EVE, however, embodies the modern and its lack of the wabi sabi qualities that win the audience over to WALL-E.  She is slick, smooth, illuminated and has been assembled in such a seamless manner that the replacement of individual parts as she wears down appears unlikely.  Gradually degradation, like that which has occurred to WALL-E, seems unlikely to grace EVE.  Instead, there is a greater chance of disposal upon damage or obsolescence. While WALL-E's mottled appearance indicates his age and the time that he has lived through, EVE's monochrome appearance is not only unblemished, but it also represents a black and white or binary way of perceiving and responding to the world.  This is evident in the quick draw response to the unknowns that WALL-E poses when he first attempts to get to know her and court her.  Her directives are precise and during the time she first explores Earth, she seems far less capable than WALL-E even though the technology is likely newer. Such are the diminishing returns when we pursue this degree of precision.  Considering the task she has been assigned, what is her fate when she accomplishes her work?  The movie focuses on the question of whether and when to return to Earth and her fate is not threatened by this shift in focus.

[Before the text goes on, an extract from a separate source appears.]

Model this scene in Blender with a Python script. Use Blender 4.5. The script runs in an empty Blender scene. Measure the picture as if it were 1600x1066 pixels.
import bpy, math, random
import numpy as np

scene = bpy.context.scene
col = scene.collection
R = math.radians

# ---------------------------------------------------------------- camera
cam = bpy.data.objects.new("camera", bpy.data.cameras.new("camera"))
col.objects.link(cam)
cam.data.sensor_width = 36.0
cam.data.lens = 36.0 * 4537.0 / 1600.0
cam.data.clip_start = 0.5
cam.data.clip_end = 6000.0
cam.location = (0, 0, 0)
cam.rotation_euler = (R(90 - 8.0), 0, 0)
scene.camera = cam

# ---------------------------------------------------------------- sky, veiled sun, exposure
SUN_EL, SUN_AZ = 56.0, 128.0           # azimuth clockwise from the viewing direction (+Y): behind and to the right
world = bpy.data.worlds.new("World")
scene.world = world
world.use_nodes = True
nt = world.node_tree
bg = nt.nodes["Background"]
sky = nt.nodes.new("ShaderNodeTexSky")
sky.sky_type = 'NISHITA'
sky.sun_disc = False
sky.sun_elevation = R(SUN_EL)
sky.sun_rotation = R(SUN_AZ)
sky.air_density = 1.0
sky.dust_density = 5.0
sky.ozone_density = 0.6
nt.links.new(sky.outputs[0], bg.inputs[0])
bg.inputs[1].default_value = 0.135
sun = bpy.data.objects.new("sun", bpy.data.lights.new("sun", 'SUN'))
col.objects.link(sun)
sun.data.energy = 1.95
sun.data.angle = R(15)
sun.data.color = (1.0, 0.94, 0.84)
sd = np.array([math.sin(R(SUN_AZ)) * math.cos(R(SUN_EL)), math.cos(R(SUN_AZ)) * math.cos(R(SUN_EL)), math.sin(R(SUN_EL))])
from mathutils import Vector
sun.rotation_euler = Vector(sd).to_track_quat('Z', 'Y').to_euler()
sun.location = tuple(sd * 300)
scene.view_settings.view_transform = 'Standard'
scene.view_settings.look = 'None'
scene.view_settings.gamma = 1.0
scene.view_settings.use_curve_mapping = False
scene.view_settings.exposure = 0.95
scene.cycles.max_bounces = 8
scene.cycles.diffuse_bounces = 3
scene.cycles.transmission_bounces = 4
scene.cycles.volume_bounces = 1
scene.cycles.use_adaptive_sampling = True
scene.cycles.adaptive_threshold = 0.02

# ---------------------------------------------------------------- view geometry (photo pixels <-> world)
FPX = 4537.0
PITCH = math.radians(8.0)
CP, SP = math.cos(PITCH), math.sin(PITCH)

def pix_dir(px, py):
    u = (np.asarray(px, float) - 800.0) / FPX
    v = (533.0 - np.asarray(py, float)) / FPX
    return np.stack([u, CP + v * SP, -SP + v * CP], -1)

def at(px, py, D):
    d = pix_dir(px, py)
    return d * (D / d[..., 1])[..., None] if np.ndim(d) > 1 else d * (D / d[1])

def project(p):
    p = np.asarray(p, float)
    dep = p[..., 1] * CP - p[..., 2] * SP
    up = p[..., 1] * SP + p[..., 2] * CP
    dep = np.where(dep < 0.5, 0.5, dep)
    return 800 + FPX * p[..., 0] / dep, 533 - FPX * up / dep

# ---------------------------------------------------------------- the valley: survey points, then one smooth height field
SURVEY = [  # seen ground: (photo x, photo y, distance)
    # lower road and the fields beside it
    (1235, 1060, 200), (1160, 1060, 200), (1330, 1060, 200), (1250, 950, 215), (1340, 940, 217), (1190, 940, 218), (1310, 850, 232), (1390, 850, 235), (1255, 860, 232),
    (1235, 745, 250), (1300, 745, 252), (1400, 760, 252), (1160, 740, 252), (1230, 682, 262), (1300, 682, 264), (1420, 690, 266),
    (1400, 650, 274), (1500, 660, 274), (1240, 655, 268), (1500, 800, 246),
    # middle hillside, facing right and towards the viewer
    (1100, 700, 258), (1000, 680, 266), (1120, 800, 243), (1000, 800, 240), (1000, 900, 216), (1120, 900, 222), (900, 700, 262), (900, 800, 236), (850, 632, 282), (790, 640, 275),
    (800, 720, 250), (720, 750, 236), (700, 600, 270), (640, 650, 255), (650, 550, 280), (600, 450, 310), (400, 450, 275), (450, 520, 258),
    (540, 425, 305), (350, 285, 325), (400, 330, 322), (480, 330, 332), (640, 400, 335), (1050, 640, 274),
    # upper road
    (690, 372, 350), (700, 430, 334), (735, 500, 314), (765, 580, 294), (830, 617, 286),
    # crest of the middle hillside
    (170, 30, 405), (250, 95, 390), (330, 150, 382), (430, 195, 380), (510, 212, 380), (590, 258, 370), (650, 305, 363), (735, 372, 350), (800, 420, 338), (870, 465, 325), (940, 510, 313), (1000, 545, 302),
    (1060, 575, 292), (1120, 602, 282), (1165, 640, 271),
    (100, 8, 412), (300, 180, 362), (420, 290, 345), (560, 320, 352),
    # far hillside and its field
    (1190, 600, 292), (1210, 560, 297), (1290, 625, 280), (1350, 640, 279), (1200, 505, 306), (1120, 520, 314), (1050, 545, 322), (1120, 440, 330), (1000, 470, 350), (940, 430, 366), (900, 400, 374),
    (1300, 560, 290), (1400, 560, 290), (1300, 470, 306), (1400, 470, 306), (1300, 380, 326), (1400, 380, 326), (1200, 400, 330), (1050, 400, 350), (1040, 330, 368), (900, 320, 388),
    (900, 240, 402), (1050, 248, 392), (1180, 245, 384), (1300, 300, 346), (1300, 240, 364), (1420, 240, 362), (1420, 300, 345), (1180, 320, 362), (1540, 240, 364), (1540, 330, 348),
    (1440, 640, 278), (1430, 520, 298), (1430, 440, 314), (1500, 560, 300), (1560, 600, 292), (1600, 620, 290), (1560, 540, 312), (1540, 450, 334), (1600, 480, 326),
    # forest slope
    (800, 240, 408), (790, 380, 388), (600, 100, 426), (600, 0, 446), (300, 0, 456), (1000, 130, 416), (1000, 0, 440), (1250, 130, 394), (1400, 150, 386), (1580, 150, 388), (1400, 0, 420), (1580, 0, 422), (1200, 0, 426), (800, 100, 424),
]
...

Perhaps it is in the conflict over the return to Earth that the modernist response to change and impermanence are best illustrated. The technologies that have been adopted over time to keep the Axiom running and its passengers numbed oppose a return to Earth.

Today, many real world responses to changes that threaten status quo look to preserve superficialities and differences that should, by now, be acknowledged for their insignificance and allowed to go through their decline.  In WALL-E, preserving the unhealthy, stagnant and artificial realm of the Axiom, the space-lifeboat that mankind has exiled itself to while Earth is uninhabitable, somehow seems imperative despite its utter lack of authenticity. Its time has come and the ideal move is to turn for home and shed the unhealthy habits that have been fostered in that tech slick paradise/ penitentiary. Still, there is resistance because it is familiar and there is a false belief that the familiar should be eternal and universal.

The environment, however, especially as artificial and superficial as it is, needs to be allowed its due demise.  Maintaining this, by the dubious interventions deployed by the robots that heighten the autonomy of the machines and lowers the autonomy of the humans on board, undermines the humanity of the characters who reside on the Axiom. In the real world as well, the dubious interventions that are used to maintain status quo, to keep tyrants in power, to keep income distribution unequal, and to keep the planet's sustainability in jeopardy are threats, but sadly, more energy continues to be funnelled into these status quos rather than maintaining our planet and supporting one another's survival in a way that recognizes the synergy and coherence in a more natural environment that, among other things, accepts that things are imperfect, incomplete and impermanent.

We have surrounded ourselves with too much of the disposable -- not just objects manufactured in a way that maximizes convenience for us, but also in terms of the value those conveniences and values contribute to our lives and well-being.  When we turn our attention back to surrounding ourselves with things and values that are worth maintaining, preserving and fostering, there will be a much more pleasant environment that we will see the value in maintaining.